** Your task **
Reproduce each line exactly. Skip none.

** Data block **

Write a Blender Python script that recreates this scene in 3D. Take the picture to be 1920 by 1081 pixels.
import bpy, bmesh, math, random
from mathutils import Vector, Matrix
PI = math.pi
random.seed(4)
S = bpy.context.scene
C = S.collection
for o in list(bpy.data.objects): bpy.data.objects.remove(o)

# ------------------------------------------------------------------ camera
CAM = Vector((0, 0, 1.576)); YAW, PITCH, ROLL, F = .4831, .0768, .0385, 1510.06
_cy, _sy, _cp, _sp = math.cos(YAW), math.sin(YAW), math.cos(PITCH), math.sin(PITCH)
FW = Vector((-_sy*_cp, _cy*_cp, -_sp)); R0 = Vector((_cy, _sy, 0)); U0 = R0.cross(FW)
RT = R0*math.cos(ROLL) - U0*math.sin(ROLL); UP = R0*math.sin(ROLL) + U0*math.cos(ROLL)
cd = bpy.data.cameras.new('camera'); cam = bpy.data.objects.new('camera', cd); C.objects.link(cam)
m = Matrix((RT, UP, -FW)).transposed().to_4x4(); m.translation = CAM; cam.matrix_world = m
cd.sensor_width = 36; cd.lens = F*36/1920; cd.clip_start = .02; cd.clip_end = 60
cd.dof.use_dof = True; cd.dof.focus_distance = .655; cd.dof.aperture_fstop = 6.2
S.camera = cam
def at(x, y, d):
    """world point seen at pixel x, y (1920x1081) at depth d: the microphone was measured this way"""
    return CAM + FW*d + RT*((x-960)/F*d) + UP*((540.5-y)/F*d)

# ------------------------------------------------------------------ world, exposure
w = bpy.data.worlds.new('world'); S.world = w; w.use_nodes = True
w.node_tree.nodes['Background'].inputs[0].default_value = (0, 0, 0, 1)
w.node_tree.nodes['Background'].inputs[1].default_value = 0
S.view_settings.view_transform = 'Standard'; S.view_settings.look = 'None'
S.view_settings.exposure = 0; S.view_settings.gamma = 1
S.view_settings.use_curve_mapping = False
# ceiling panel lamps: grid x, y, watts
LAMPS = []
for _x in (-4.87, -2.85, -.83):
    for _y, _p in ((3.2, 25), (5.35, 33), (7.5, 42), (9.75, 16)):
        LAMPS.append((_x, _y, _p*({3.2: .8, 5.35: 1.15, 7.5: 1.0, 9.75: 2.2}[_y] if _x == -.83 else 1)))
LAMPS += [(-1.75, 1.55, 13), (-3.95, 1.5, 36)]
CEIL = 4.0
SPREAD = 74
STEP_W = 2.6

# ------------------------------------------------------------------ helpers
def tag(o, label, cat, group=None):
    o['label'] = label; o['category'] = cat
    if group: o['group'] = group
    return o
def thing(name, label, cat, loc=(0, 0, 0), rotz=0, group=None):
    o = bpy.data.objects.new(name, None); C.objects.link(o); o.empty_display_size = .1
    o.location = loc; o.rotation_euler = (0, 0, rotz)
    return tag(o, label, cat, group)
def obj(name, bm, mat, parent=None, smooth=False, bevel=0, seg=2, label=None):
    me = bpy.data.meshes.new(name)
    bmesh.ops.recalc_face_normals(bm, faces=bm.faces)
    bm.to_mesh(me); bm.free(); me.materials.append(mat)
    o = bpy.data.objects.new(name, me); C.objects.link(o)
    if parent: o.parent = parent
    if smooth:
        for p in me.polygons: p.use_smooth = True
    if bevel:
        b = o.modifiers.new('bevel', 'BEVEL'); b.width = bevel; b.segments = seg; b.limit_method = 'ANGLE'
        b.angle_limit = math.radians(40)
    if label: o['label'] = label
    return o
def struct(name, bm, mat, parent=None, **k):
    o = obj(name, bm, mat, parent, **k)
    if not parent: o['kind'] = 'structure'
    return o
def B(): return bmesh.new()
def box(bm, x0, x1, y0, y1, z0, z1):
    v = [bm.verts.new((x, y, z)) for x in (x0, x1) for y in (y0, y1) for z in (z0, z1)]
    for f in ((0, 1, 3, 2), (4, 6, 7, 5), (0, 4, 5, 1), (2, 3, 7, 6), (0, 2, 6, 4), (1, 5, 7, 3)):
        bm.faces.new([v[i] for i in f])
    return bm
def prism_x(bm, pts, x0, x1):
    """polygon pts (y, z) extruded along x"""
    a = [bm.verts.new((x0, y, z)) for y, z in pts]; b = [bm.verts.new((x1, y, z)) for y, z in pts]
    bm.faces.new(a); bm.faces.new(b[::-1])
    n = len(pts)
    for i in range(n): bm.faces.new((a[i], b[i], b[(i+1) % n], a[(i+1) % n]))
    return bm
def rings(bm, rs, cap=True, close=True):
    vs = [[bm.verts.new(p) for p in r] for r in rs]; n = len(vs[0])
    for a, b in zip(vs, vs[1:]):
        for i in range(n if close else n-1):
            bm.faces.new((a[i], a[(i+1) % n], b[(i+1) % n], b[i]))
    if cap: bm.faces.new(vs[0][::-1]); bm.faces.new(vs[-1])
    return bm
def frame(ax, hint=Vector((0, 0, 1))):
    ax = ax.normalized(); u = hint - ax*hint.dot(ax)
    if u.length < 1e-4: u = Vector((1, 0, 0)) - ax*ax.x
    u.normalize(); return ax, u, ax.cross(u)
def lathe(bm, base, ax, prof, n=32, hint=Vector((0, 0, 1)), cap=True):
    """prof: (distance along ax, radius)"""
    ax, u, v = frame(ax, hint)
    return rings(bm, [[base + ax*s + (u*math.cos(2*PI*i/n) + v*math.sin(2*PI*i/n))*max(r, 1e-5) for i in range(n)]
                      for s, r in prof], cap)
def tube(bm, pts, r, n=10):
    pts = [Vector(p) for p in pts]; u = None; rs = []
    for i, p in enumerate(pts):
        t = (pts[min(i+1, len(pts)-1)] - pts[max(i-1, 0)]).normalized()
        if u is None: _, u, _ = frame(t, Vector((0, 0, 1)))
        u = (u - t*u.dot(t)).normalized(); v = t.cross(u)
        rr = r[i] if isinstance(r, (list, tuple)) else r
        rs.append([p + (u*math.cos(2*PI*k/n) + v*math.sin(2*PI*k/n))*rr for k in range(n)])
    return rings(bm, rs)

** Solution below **
Write a Blender Python script that recreates this scene in 3D. Take the picture to be 1920 by 1081 pixels.
import bpy, bmesh, math, random
from mathutils import Vector, Matrix
PI = math.pi
random.seed(4)
S = bpy.context.scene
C = S.collection
for o in list(bpy.data.objects): bpy.data.objects.remove(o)

# ------------------------------------------------------------------ camera
CAM = Vector((0, 0, 1.576)); YAW, PITCH, ROLL, F = .4831, .0768, .0385, 1510.06
_cy, _sy, _cp, _sp = math.cos(YAW), math.sin(YAW), math.cos(PITCH), math.sin(PITCH)
FW = Vector((-_sy*_cp, _cy*_cp, -_sp)); R0 = Vector((_cy, _sy, 0)); U0 = R0.cross(FW)
RT = R0*math.cos(ROLL) - U0*math.sin(ROLL); UP = R0*math.sin(ROLL) + U0*math.cos(ROLL)
cd = bpy.data.cameras.new('camera'); cam = bpy.data.objects.new('camera', cd); C.objects.link(cam)
m = Matrix((RT, UP, -FW)).transposed().to_4x4(); m.translation = CAM; cam.matrix_world = m
cd.sensor_width = 36; cd.lens = F*36/1920; cd.clip_start = .02; cd.clip_end = 60
cd.dof.use_dof = True; cd.dof.focus_distance = .655; cd.dof.aperture_fstop = 6.2
S.camera = cam
def at(x, y, d):
    """world point seen at pixel x, y (1920x1081) at depth d: the microphone was measured this way"""
    return CAM + FW*d + RT*((x-960)/F*d) + UP*((540.5-y)/F*d)

# ------------------------------------------------------------------ world, exposure
w = bpy.data.worlds.new('world'); S.world = w; w.use_nodes = True
w.node_tree.nodes['Background'].inputs[0].default_value = (0, 0, 0, 1)
w.node_tree.nodes['Background'].inputs[1].default_value = 0
S.view_settings.view_transform = 'Standard'; S.view_settings.look = 'None'
S.view_settings.exposure = 0; S.view_settings.gamma = 1
S.view_settings.use_curve_mapping = False
# ceiling panel lamps: grid x, y, watts
LAMPS = []
for _x in (-4.87, -2.85, -.83):
    for _y, _p in ((3.2, 25), (5.35, 33), (7.5, 42), (9.75, 16)):
        LAMPS.append((_x, _y, _p*({3.2: .8, 5.35: 1.15, 7.5: 1.0, 9.75: 2.2}[_y] if _x == -.83 else 1)))
LAMPS += [(-1.75, 1.55, 13), (-3.95, 1.5, 36)]
CEIL = 4.0
SPREAD = 74
STEP_W = 2.6

# ------------------------------------------------------------------ helpers
def tag(o, label, cat, group=None):
    o['label'] = label; o['category'] = cat
    if group: o['group'] = group
    return o
def thing(name, label, cat, loc=(0, 0, 0), rotz=0, group=None):
    o = bpy.data.objects.new(name, None); C.objects.link(o); o.empty_display_size = .1
    o.location = loc; o.rotation_euler = (0, 0, rotz)
    return tag(o, label, cat, group)
def obj(name, bm, mat, parent=None, smooth=False, bevel=0, seg=2, label=None):
    me = bpy.data.meshes.new(name)
    bmesh.ops.recalc_face_normals(bm, faces=bm.faces)
    bm.to_mesh(me); bm.free(); me.materials.append(mat)
    o = bpy.data.objects.new(name, me); C.objects.link(o)
    if parent: o.parent = parent
    if smooth:
        for p in me.polygons: p.use_smooth = True
    if bevel:
        b = o.modifiers.new('bevel', 'BEVEL'); b.width = bevel; b.segments = seg; b.limit_method = 'ANGLE'
        b.angle_limit = math.radians(40)
    if label: o['label'] = label
    return o
def struct(name, bm, mat, parent=None, **k):
    o = obj(name, bm, mat, parent, **k)
    if not parent: o['kind'] = 'structure'
    return o
def B(): return bmesh.new()
def box(bm, x0, x1, y0, y1, z0, z1):
    v = [bm.verts.new((x, y, z)) for x in (x0, x1) for y in (y0, y1) for z in (z0, z1)]
    for f in ((0, 1, 3, 2), (4, 6, 7, 5), (0, 4, 5, 1), (2, 3, 7, 6), (0, 2, 6, 4), (1, 5, 7, 3)):
        bm.faces.new([v[i] for i in f])
    return bm
def prism_x(bm, pts, x0, x1):
    """polygon pts (y, z) extruded along x"""
    a = [bm.verts.new((x0, y, z)) for y, z in pts]; b = [bm.verts.new((x1, y, z)) for y, z in pts]
    bm.faces.new(a); bm.faces.new(b[::-1])
    n = len(pts)
    for i in range(n): bm.faces.new((a[i], b[i], b[(i+1) % n], a[(i+1) % n]))
    return bm
def rings(bm, rs, cap=True, close=True):
    vs = [[bm.verts.new(p) for p in r] for r in rs]; n = len(vs[0])
    for a, b in zip(vs, vs[1:]):
        for i in range(n if close else n-1):
            bm.faces.new((a[i], a[(i+1) % n], b[(i+1) % n], b[i]))
    if cap: bm.faces.new(vs[0][::-1]); bm.faces.new(vs[-1])
    return bm
def frame(ax, hint=Vector((0, 0, 1))):
    ax = ax.normalized(); u = hint - ax*hint.dot(ax)
    if u.length < 1e-4: u = Vector((1, 0, 0)) - ax*ax.x
    u.normalize(); return ax, u, ax.cross(u)
def lathe(bm, base, ax, prof, n=32, hint=Vector((0, 0, 1)), cap=True):
    """prof: (distance along ax, radius)"""
    ax, u, v = frame(ax, hint)
    return rings(bm, [[base + ax*s + (u*math.cos(2*PI*i/n) + v*math.sin(2*PI*i/n))*max(r, 1e-5) for i in range(n)]
                      for s, r in prof], cap)
def tube(bm, pts, r, n=10):
    pts = [Vector(p) for p in pts]; u = None; rs = []
    for i, p in enumerate(pts):
        t = (pts[min(i+1, len(pts)-1)] - pts[max(i-1, 0)]).normalized()
        if u is None: _, u, _ = frame(t, Vector((0, 0, 1)))
        u = (u - t*u.dot(t)).normalized(); v = t.cross(u)
        rr = r[i] if isinstance(r, (list, tuple)) else r
        rs.append([p + (u*math.cos(2*PI*k/n) + v*math.sin(2*PI*k/n))*rr for k in range(n)])
    return rings(bm, rs)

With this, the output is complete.